**Exercise instructions:** Which lines include the word "scene"? Copy each of them.

· · ·

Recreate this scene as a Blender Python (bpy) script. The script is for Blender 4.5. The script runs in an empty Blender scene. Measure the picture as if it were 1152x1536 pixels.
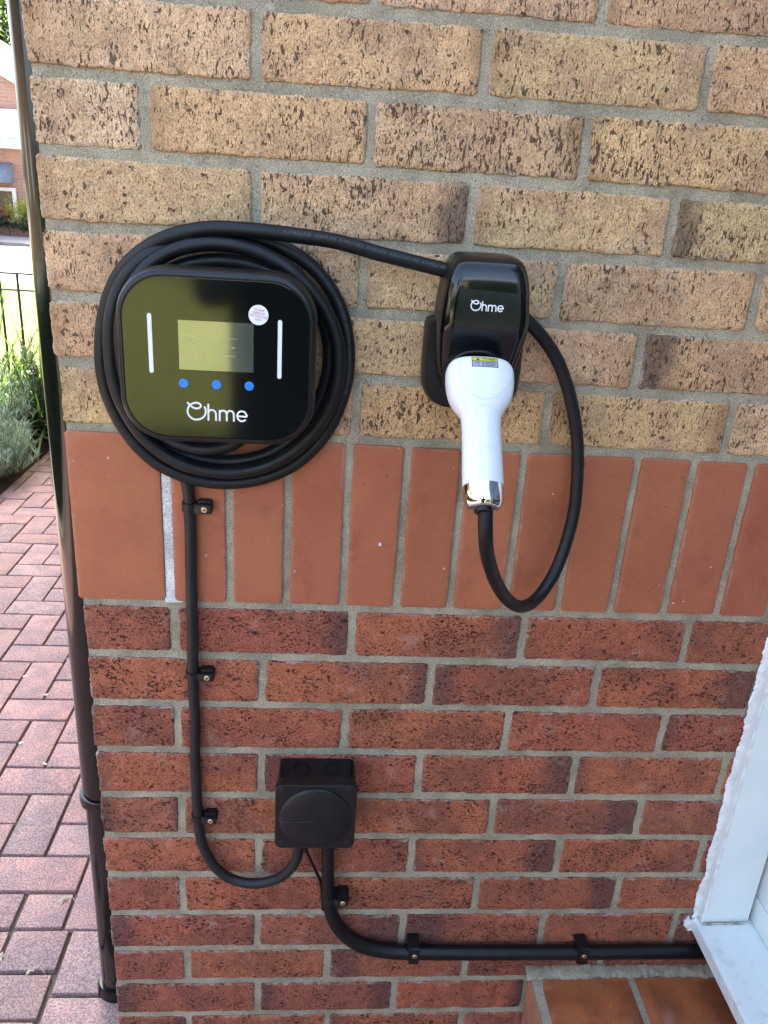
import bpy, bmesh, math, random
from mathutils import Vector, Matrix, noise, Euler
import numpy as np

# ------------------------------------------------------------------ camera, world, sun, exposure
scn = bpy.context.scene
C = scn.collection
cam_d = bpy.data.cameras.new('camera'); cam = bpy.data.objects.new('camera', cam_d); C.objects.link(cam)
scn.camera = cam
def _rot(w):
    w = Vector(w); t = w.length
    return Matrix.Rotation(t, 3, w.normalized())
_cv = _rot((.3767, -.0692, .0497)) @ Matrix(((1, 0, 0), (0, 0, -1), (0, 1, 0)))   # world -> x right, y down, z forward
_m = Matrix((_cv[0], -_cv[1], -_cv[2])).transposed()
cam.matrix_world = Matrix.Translation((.300335, -.919428, .274611)) @ _m.to_4x4()
cam_d.sensor_fit = 'VERTICAL'; cam_d.sensor_height = 36.0
cam_d.lens = 36.0 * 1198.0356 / 1536.0
cam_d.clip_start = .02; cam_d.clip_end = 600
scn.render.resolution_x = 768; scn.render.resolution_y = 1024

SUN_EL = math.radians(50); SUN_AZ = math.radians(16)       # azimuth from +Y towards +X
world = bpy.data.worlds.new('World'); scn.world = world; world.use_nodes = True
wn = world.node_tree.nodes; wl = world.node_tree.links
bg = wn['Background']; sky = wn.new('ShaderNodeTexSky'); sky.sky_type = 'NISHITA'
sky.sun_disc = False; sky.sun_elevation = SUN_EL; sky.sun_rotation = SUN_AZ
sky.air_density = 1.0; sky.dust_density = 4.0; sky.ozone_density = .1
wl.new(sky.outputs[0], bg.inputs[0]); bg.inputs[1].default_value = .12
sun_d = bpy.data.lights.new('sun', 'SUN'); sun_d.energy = 4.0; sun_d.angle = math.radians(.5); sun_d.color = (1, .94, .84)
sun = bpy.data.objects.new('sun', sun_d); C.objects.link(sun)
_sd = Vector((math.sin(SUN_AZ)*math.cos(SUN_EL), math.cos(SUN_AZ)*math.cos(SUN_EL), math.sin(SUN_EL)))
sun.rotation_euler = _sd.to_track_quat('Z', 'Y').to_euler()
scn.view_settings.view_transform = 'Standard'; scn.view_settings.look = 'None'
scn.view_settings.gamma = 1; scn.view_settings.use_curve_mapping = False
scn.view_settings.exposure = 3.3
rnd = random.Random(7)

# ------------------------------------------------------------------ helpers
def link(o, parent=None):
    C.objects.link(o)
    if parent is not None: o.parent = parent
    return o
def tag(o, label=None, cat=None, group=None, kind=None):
    if label: o['label'] = label
    if cat: o['category'] = cat
    if group: o['group'] = group
    if kind: o['kind'] = kind
    return o
def thing(name, label, cat, loc=(0, 0, 0), group=None, kind=None):
    o = bpy.data.objects.new(name, None); o.location = loc; o.empty_display_size = .05
    return tag(link(o), label, cat, group, kind)
def mesh_obj(name, verts, faces, mat, parent=None, smooth=None, loc=None):
    me = bpy.data.meshes.new(name); me.from_pydata([tuple(v) for v in verts], [], faces); me.validate(); me.update()
    if mat: me.materials.append(mat)
    o = bpy.data.objects.new(name, me); link(o, parent)
    if smooth is not None: sm(me, smooth)
    if loc is not None: o.location = loc
    return o
def sm(me, ang=40):
    me.polygons.foreach_set('use_smooth', [True]*len(me.polygons))
    me.set_sharp_from_angle(angle=math.radians(ang))
class MB:
    """collects simple solids into one mesh"""
    def __init__(s): s.v = []; s.f = []
    def add(s, v, f):
        n = len(s.v); s.v += [tuple(p) for p in v]; s.f += [tuple(i+n for i in q) for q in f]; return s
    def box(s, a, b):
        x0, y0, z0 = a; x1, y1, z1 = b
        return s.add([(x0,y0,z0),(x1,y0,z0),(x1,y1,z0),(x0,y1,z0),(x0,y0,z1),(x1,y0,z1),(x1,y1,z1),(x0,y1,z1)],
                     [(0,3,2,1),(4,5,6,7),(0,1,5,4),(1,2,6,5),(2,3,7,6),(3,0,4,7)])
    def obj(s, name, mat, parent=None, smooth=None, bevel=0, seg=2):
        o = mesh_obj(name, s.v, s.f, mat, parent)
        if bevel:
            bm = bmesh.new(); bm.from_mesh(o.data)
            bmesh.ops.bevel(bm, geom=bm.edges[:], offset=bevel, segments=seg, affect='EDGES', profile=.6)
            bm.to_mesh(o.data); bm.free()
        if smooth or bevel: sm(o.data, smooth or 40)
        return o
def box(name, a, b, mat, parent=None, bevel=0): return MB().box(a, b).obj(name, mat, parent, bevel=bevel)
def catmull(P, step=.004):
    P = [Vector(p) for p in P]; out = []
    Q = [P[0]*2-P[1]] + P + [P[-1]*2-P[-2]]
    for i in range(1, len(Q)-2):
        a, b, c, d = Q[i-1:i+3]; n = max(2, int((c-b).length/step))
        for k in range(n):
            t = k/n
            out.append(.5*((2*b)+(c-a)*t+(2*a-5*b+4*c-d)*t*t+(3*b-a-3*c+d)*t**3))
    out.append(P[-1]); return out
def smooth_path(P, it=6):
    for _ in range(it):
        P = [P[0]] + [P[i]*.5+(P[i-1]+P[i+1])*.25 for i in range(1, len(P)-1)] + [P[-1]]
    return P
def tube_geo(path, r, n=16, cap=True):
    rf = r if callable(r) else (lambda t: r)
    v = []; f = []; up = None; L = len(path)
    for i, p in enumerate(path):
        t = (path[min(i+1, L-1)]-path[max(i-1, 0)]).normalized()
        if up is None: up = t.orthogonal().normalized()
        up = (up - t*up.dot(t)).normalized(); w = t.cross(up); rr = rf(i/(L-1))
        for k in range(n):
            a = 2*math.pi*k/n; v.append(p + (up*math.cos(a)+w*math.sin(a))*rr)
    for i in range(L-1):
        for k in range(n):
            a = i*n+k; b = i*n+(k+1) % n; f.append((a, b, b+n, a+n))
    if cap: f.append(tuple(range(n))[::-1]); f.append(tuple(range((L-1)*n, L*n)))
    return v, f
def tube(name, path, r, mat, parent=None, n=16):
    v, f = tube_geo(path, r, n); return mesh_obj(name, v, f, mat, parent, smooth=50)
def loft_geo(rings, cap=True):
    n = len(rings[0]); v = [p for r in rings for p in r]; f = []
    for i in range(len(rings)-1):
        for k in range(n):
            a = i*n+k; b = i*n+(k+1) % n; f.append((a, a+n, b+n, b))
    if cap: f.append(tuple(range(n))); f.append(tuple(range((len(rings)-1)*n, len(rings)*n))[::-1])
    return v, f
def rrect(w, h, r, n=8, cx=0, cz=0):
    """rounded rectangle outline (x,z), counter-clockwise"""
    out = []
    for sx, sz, a0 in ((1, 1, 0), (-1, 1, 90), (-1, -1, 180), (1, -1, 270)):
        for k in range(n+1):
            a = math.radians(a0+90*k/n)
            out.append((cx+sx*(w/2-r)+r*math.cos(a), cz+sz*(h/2-r)+r*math.sin(a)))
    return out
def loft_y(name, secs, mat, parent, smooth=35, n=8):
    rings = [[(x, y, z) for x, z in rrect(w, h, r, n, cx, cz)] for (cx, cz, w, h, r, y) in secs]
    v, f = loft_geo(rings); o = mesh_obj(name, v, f, mat, parent)
    bm = bmesh.new(); bm.from_mesh(o.data); bmesh.ops.recalc_face_normals(bm, faces=bm.faces); bm.to_mesh(o.data); bm.free()
    sm(o.data, smooth); return o
def fix_normals(o):
    bm = bmesh.new(); bm.from_mesh(o.data); bmesh.ops.recalc_face_normals(bm, faces=bm.faces); bm.to_mesh(o.data); bm.free(); return o
def disc(name, c, r, y0, y1, mat, parent, n=32, chamfer=0):
    rings = []
    for rr, y in ((r, y0), (r, y1+(chamfer if y1 < y0 else -chamfer)), (r-chamfer, y1)) if chamfer else ((r, y0), (r, y1)):
        rings.append([(c[0]+rr*math.cos(2*math.pi*k/n), y, c[1]+rr*math.sin(2*math.pi*k/n)) for k in range(n)])
    v, f = loft_geo(rings); o = mesh_obj(name, v, f, mat, parent, smooth=30); fix_normals(o); return o
def ribbon_geo(pts, w, y0, y1, closed=False, n=8):
    """flat stroke with round ends through 2-D points (x,z), front at y1"""
    P = [Vector(p) for p in pts]; L = len(P); left = []; right = []
    for i in range(L):
        t = (P[min(i+1, L-1)]-P[max(i-1, 0)]).normalized(); nn = Vector((-t.y, t.x))*w/2
        left.append(P[i]+nn); right.append(P[i]-nn)
    v = []; f = []
    for s_ in (0, 1):
        for i, (a, b) in enumerate(zip(left, right)):
            y = y1-.00004*i/L if s_ else y0
            v += [(a.x, y, a.y), (b.x, y, b.y)]
    m = 2*L
    for i in range(L-1):
        a = 2*i
        f += [(m+a, m+a+1, m+a+3, m+a+2), (a, m+a, m+a+2, a+2), (a+1, a+3, m+a+3, m+a+1)]
    for e in (0, L-1):                                       # round ends
        t = (P[0]-P[1] if e == 0 else P[-1]-P[-2]).normalized(); s = Vector((-t.y, t.x)); base = len(v); yy = y1-.00004*e/L
        v.append((P[e].x, yy, P[e].y))
        for y in (yy, y0):
            for k in range(n+1):
                a = -math.pi/2+math.pi*k/n; q = P[e]+(t*math.cos(a)+s*math.sin(a))*w/2; v.append((q.x, y, q.y))
        for k in range(n): f.append((base, base+1+k, base+2+k)); f.append((base+1+k, base+2+n+k, base+3+n+k, base+2+k))
    return v, f
def text_obj(name, body, size, M, mat, parent, extrude=.00005, align='CENTER', spacing=1.0, linesp=1.0, bold=0):
    cu = bpy.data.curves.new(name, 'FONT'); cu.body = body; cu.size = size; cu.extrude = extrude; cu.align_x = align
    cu.align_y = 'CENTER'; cu.space_character = spacing; cu.space_line = linesp; cu.resolution_u = 3; cu.offset = bold
    t = bpy.data.objects.new(name+'_c', cu); C.objects.link(t)
    bpy.context.view_layer.update()
    me = bpy.data.meshes.new_from_object(t.evaluated_get(bpy.context.evaluated_depsgraph_get()))
    bpy.data.objects.remove(t); me.transform(M); me.materials.clear(); me.materials.append(mat)
    o = bpy.data.objects.new(name, me); link(o, parent); return o
def face_m(x, y, z, roll=0):
    """text lying on a plane facing -Y"""
    return Matrix.Translation((x, y, z)) @ Matrix.Rotation(roll, 4, 'Y') @ Matrix.Rotation(math.pi/2, 4, 'X')

# ------------------------------------------------------------------ materials
class NT:
    def __init__(s, name):
        s.m = bpy.data.materials.new(name); s.m.use_nodes = True; s.t = s.m.node_tree
        s.p = s.t.nodes['Principled BSDF']; s.out = s.t.nodes['Material Output']
    def n(s, typ, ins=None, **kw):
        nd = s.t.nodes.new('ShaderNode'+typ)
        for k, v in kw.items(): setattr(nd, k, v)
        for k, v in (ins or {}).items():
            if hasattr(v, 'is_linked') or hasattr(v, 'links'): s.t.links.new(v, nd.inputs[k])
            else: nd.inputs[k].default_value = v
        return nd
    def set(s, **kw):
        for k, v in kw.items():
            k = {'Base': 'Base Color', 'Spec': 'Specular IOR Level', 'Coat': 'Coat Weight', 'CoatR': 'Coat Roughness'}.get(k, k)
            if hasattr(v, 'links'): s.t.links.new(v, s.p.inputs[k])
            else: s.p.inputs[k].default_value = v
        return s
    def math(s, op, a, b=0, c=None, clamp=False):
        ins = {0: a, 1: b}
        if c is not None: ins[2] = c
        return s.n('Math', ins, operation=op, use_clamp=clamp).outputs[0]
    def mix(s, fac, a, b, mode='MIX'):
        nd = s.n('Mix', data_type='RGBA', blend_type=mode)
        for k, v in ((0, fac), (6, a), (7, b)):
            if hasattr(v, 'links'): s.t.links.new(v, nd.inputs[k])
            else: nd.inputs[k].default_value = (v if k == 0 or len(v) == 4 else (*v, 1))
        return nd.outputs[2]
    def ramp(s, v, lo, hi, a=0., b=1.):
        nd = s.n('MapRange', {0: v, 1: lo, 2: hi, 3: a, 4: b}, interpolation_type='SMOOTHSTEP'); return nd.outputs[0]
    def noise(s, vec, scale, detail=3, rough=.55, dist=0, out=0):
        return s.n('TexNoise', {'Vector': vec, 'Scale': scale, 'Detail': detail, 'Roughness': rough, 'Distortion': dist}).outputs[out]
    def coords(s, rand=60):
        tc = s.n('TexCoord').outputs['Object']
        if not rand: return tc
        oi = s.n('ObjectInfo').outputs['Random']; k = s.math('MULTIPLY', oi, rand)
        cb = s.n('CombineXYZ', {0: k, 1: k, 2: k}).outputs[0]
        return s.n('VectorMath', {0: tc, 1: cb}, operation='ADD').outputs[0]
    def mapping(s, vec, scale=(1, 1, 1), rot=(0, 0, 0)):
        return s.n('Mapping', {'Vector': vec, 'Scale': scale, 'Rotation': rot}).outputs[0]
    def bump(s, h, strength=1, dist=.001, prev=None):
        ins = {'Height': h, 'Strength': strength, 'Distance': dist}
        if prev is not None: ins['Normal'] = prev
        b = s.n('Bump', ins).outputs[0]; return b
def plain(name, col, rough=.5, metal=0, spec=.5, bump=0, bscale=300, bdist=.0003, coat=0, vary=.15, vscale=20, **kw):
    t = NT(name); vec = t.coords(0)
    c = t.mix(t.ramp(t.noise(vec, vscale, 4), .35, .65), [x*(1-vary) for x in col], [min(1, x*(1+vary)) for x in col])
    r = t.ramp(t.noise(vec, vscale*2.3, 3), .3, .7, rough*.85, min(1, rough*1.15))
    t.set(Base=c, Roughness=r, Metallic=metal, Spec=spec, Coat=coat)
    if bump: t.set(Normal=t.bump(t.noise(vec, bscale, 3), bump, bdist))
    for k, v in kw.items(): t.set(**{k: v})
    return t.m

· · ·

**Solution to this problem:**
Recreate this scene as a Blender Python (bpy) script. The script is for Blender 4.5. The script runs in an empty Blender scene. Measure the picture as if it were 1152x1536 pixels.
scn = bpy.context.scene